>> Start
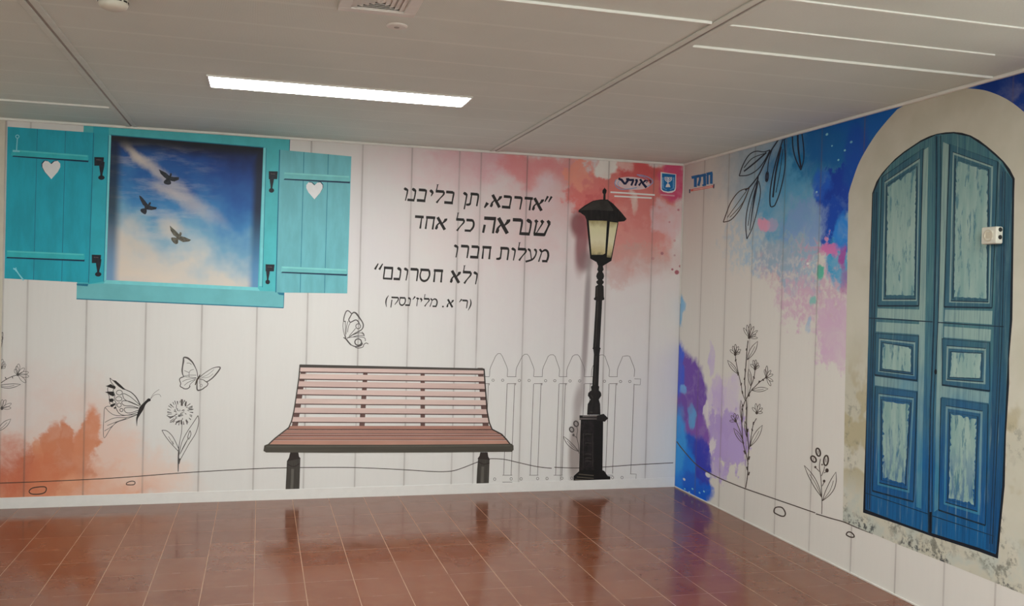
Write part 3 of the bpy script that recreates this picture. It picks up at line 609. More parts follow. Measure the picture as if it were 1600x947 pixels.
# ------------------------------------------------------------------ printed picket fence
fence = print_thing('fence', 'back', (880, 754), 'thin outlined white picket fence drawing behind the street lamp picture', 'fence')
ZF = zoomed(740, 540, 3.9468)
pk = [(100, 157, 210, 48), (262, 322, 373, 52), (425, 482, 530, 55), (575, 632, 685, 55), (728, 790, 838, 56), (887, 942, 993, 62)]
slant = .038
for k, (xl, xt, xr, yt) in enumerate(pk):
    p = Print('back', .0003, .0006); sh_ = lambda x, y: (x - (y - 150) * slant, y)
    yb = 800 if k < 5 else 790
    p.rib(ZF(sh_(xl, 232), sh_(xl, 245)), .8, False)
    p.rib(ZF((xl - 2, 190), (xl, 150), (xl + 6, 130), (xt - 22, 66), (xt - 8, yt + 2), (xt + 8, yt + 1), (xt + 20, 66), (xr - 6, 128), (xr, 150), (xr - 3, 192)), .8, False)
    p.rib(ZF(sh_(xl - 6, 232), sh_(xl - 6, yb)), .9, False); p.rib(ZF(sh_(xr, 236), sh_(xr, yb)), .9, False)
    for dx in (.18, .72): p.ring(*ZF((xl + (xr - xl) * dx, 214 + k * 1.5))[0], 1.9, 1.9, .8, 0, 8)
    for dx in (-.05, .5): p.ring(*ZF((xl - 75 + (xr - xl) * dx + 50, 824 - k * 2))[0], 1.8, 2.2, .8, 0, 8)
    p.build('picket', M_INK_FAINT, fence)
for (y0, y1, name) in ((192, 235, 't'), (800, 842, 'b')):
    gaps = [(62, 98), (207, 263), (372, 425), (528, 577), (684, 737), (837, 888)] if name == 't' else [(178, 238), (343, 400), (493, 550), (655, 700), (803, 860)]
    for a, b_ in gaps: [Print('back', .0003, .0006).rib(ZF((a, y), (b_, y)), .8, False).build('rail', M_INK_FAINT, fence) for y in (y0, y1)]
    p = Print('back', .0003, .0006)
    if name == 't': p.rib(ZF((992, 205), (1030, 206), (1027, 242), (992, 241)), .8, False)
    else: p.rib(ZF((965, 792), (1003, 793), (1000, 830), (958, 830)), .8, False)
    p.build('rail', M_INK_FAINT, fence)

# ------------------------------------------------------------------ ground lines and pebbles
gl = Print('back', .0003, .0007)
gl.rib([(0, 755), (50, 753.2), (100, 751), (150, 748.6), (200, 745.5), (277, 739.5), (350, 735), (420, 731.6), (480, 730.6), (540, 730.4), (590, 732), (640, 734.6), (680, 737), (705, 736.2), (722, 731.5), (745, 722.5), (760, 717.8), (772, 716.8), (790, 718.2), (815, 724), (840, 729.4), (862, 731.8)], 1.15)
gl.rib([(866, 730.2), (900, 731.3), (940, 730), (985, 726.8), (1020, 724.8), (1052, 723.2)], 1.1)
tag(gl.build('ground_line', M_INK_BROWN, base=(526, 745)), 'thin wavy ground line drawn low along the back wall', 'drawn line', 'drawn ground lines')
gr = Print('right', .0003, .0007)
gr.rib([(1057.5, 690), (1064, 699), (1074, 711), (1082, 720), (1090, 727.5), (1105, 737.5), (1126, 748), (1145, 756), (1164, 763.5), (1190, 772.5), (1214.5, 781), (1245, 791.5), (1274, 801.5)], 1.5)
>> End
Transcribe the material as is, with images omitted.

Write part 3 of the bpy script that recreates this picture. It picks up at line 609. More parts follow. Measure the picture as if it were 1600x947 pixels.
# ------------------------------------------------------------------ printed picket fence
fence = print_thing('fence', 'back', (880, 754), 'thin outlined white picket fence drawing behind the street lamp picture', 'fence')
ZF = zoomed(740, 540, 3.9468)
pk = [(100, 157, 210, 48), (262, 322, 373, 52), (425, 482, 530, 55), (575, 632, 685, 55), (728, 790, 838, 56), (887, 942, 993, 62)]
slant = .038
for k, (xl, xt, xr, yt) in enumerate(pk):
    p = Print('back', .0003, .0006); sh_ = lambda x, y: (x - (y - 150) * slant, y)
    yb = 800 if k < 5 else 790
    p.rib(ZF(sh_(xl, 232), sh_(xl, 245)), .8, False)
    p.rib(ZF((xl - 2, 190), (xl, 150), (xl + 6, 130), (xt - 22, 66), (xt - 8, yt + 2), (xt + 8, yt + 1), (xt + 20, 66), (xr - 6, 128), (xr, 150), (xr - 3, 192)), .8, False)
    p.rib(ZF(sh_(xl - 6, 232), sh_(xl - 6, yb)), .9, False); p.rib(ZF(sh_(xr, 236), sh_(xr, yb)), .9, False)
    for dx in (.18, .72): p.ring(*ZF((xl + (xr - xl) * dx, 214 + k * 1.5))[0], 1.9, 1.9, .8, 0, 8)
    for dx in (-.05, .5): p.ring(*ZF((xl - 75 + (xr - xl) * dx + 50, 824 - k * 2))[0], 1.8, 2.2, .8, 0, 8)
    p.build('picket', M_INK_FAINT, fence)
for (y0, y1, name) in ((192, 235, 't'), (800, 842, 'b')):
    gaps = [(62, 98), (207, 263), (372, 425), (528, 577), (684, 737), (837, 888)] if name == 't' else [(178, 238), (343, 400), (493, 550), (655, 700), (803, 860)]
    for a, b_ in gaps: [Print('back', .0003, .0006).rib(ZF((a, y), (b_, y)), .8, False).build('rail', M_INK_FAINT, fence) for y in (y0, y1)]
    p = Print('back', .0003, .0006)
    if name == 't': p.rib(ZF((992, 205), (1030, 206), (1027, 242), (992, 241)), .8, False)
    else: p.rib(ZF((965, 792), (1003, 793), (1000, 830), (958, 830)), .8, False)
    p.build('rail', M_INK_FAINT, fence)

# ------------------------------------------------------------------ ground lines and pebbles
gl = Print('back', .0003, .0007)
gl.rib([(0, 755), (50, 753.2), (100, 751), (150, 748.6), (200, 745.5), (277, 739.5), (350, 735), (420, 731.6), (480, 730.6), (540, 730.4), (590, 732), (640, 734.6), (680, 737), (705, 736.2), (722, 731.5), (745, 722.5), (760, 717.8), (772, 716.8), (790, 718.2), (815, 724), (840, 729.4), (862, 731.8)], 1.15)
gl.rib([(866, 730.2), (900, 731.3), (940, 730), (985, 726.8), (1020, 724.8), (1052, 723.2)], 1.1)
tag(gl.build('ground_line', M_INK_BROWN, base=(526, 745)), 'thin wavy ground line drawn low along the back wall', 'drawn line', 'drawn ground lines')
gr = Print('right', .0003, .0007)
gr.rib([(1057.5, 690), (1064, 699), (1074, 711), (1082, 720), (1090, 727.5), (1105, 737.5), (1126, 748), (1145, 756), (1164, 763.5), (1190, 772.5), (1214.5, 781), (1245, 791.5), (1274, 801.5)], 1.5)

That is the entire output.